--- Start Given data ---

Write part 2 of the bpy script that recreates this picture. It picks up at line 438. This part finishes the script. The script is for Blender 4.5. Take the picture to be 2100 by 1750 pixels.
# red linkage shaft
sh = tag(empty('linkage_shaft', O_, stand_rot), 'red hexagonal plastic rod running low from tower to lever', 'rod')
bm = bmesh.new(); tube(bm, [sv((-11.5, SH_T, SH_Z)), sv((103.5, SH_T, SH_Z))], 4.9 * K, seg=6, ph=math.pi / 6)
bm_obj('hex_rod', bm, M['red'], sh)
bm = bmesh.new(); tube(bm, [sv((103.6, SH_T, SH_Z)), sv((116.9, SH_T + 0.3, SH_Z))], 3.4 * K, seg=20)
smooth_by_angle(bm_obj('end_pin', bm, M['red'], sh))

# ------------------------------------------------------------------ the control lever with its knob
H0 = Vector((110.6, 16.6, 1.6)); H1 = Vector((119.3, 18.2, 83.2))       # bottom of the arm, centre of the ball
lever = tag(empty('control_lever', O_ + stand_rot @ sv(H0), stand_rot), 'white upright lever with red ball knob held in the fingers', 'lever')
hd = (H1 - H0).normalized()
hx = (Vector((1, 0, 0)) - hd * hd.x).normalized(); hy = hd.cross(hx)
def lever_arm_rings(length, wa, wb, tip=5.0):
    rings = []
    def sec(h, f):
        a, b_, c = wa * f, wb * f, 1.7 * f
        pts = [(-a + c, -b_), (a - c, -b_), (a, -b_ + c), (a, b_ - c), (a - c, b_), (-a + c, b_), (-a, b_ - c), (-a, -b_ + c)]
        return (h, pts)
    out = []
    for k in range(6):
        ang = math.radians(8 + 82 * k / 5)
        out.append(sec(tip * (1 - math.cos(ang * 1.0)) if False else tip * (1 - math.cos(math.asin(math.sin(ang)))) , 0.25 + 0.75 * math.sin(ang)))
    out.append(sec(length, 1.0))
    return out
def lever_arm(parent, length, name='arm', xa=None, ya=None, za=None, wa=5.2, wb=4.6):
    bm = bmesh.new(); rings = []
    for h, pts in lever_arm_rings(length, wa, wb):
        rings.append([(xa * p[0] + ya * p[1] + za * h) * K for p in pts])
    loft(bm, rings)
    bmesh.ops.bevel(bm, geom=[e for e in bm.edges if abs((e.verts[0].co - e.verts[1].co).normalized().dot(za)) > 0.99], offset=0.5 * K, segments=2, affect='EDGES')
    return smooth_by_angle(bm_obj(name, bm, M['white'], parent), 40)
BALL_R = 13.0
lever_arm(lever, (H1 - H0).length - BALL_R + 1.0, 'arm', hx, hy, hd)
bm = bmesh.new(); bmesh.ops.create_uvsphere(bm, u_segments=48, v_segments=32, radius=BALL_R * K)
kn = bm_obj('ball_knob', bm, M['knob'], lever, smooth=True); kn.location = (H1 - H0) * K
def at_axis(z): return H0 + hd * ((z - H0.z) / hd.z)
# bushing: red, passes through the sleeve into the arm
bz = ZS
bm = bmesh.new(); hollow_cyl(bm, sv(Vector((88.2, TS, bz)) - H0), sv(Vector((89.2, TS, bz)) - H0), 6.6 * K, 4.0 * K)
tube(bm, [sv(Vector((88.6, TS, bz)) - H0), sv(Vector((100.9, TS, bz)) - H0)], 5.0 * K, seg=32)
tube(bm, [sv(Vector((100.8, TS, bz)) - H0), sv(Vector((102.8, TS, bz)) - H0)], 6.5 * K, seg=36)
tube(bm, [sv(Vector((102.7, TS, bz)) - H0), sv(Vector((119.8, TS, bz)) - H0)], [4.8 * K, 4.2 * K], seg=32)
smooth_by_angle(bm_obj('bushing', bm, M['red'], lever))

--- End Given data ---

→ Task goal
Copy, please, exactly the lines that start at the first line of the data and end at the line containing "smooth_by_angle(bm_obj('end_pin', bm, M['red'], sh))", both kept and no others.

→ The answer
Write part 2 of the bpy script that recreates this picture. It picks up at line 438. This part finishes the script. The script is for Blender 4.5. Take the picture to be 2100 by 1750 pixels.
# red linkage shaft
sh = tag(empty('linkage_shaft', O_, stand_rot), 'red hexagonal plastic rod running low from tower to lever', 'rod')
bm = bmesh.new(); tube(bm, [sv((-11.5, SH_T, SH_Z)), sv((103.5, SH_T, SH_Z))], 4.9 * K, seg=6, ph=math.pi / 6)
bm_obj('hex_rod', bm, M['red'], sh)
bm = bmesh.new(); tube(bm, [sv((103.6, SH_T, SH_Z)), sv((116.9, SH_T + 0.3, SH_Z))], 3.4 * K, seg=20)
smooth_by_angle(bm_obj('end_pin', bm, M['red'], sh))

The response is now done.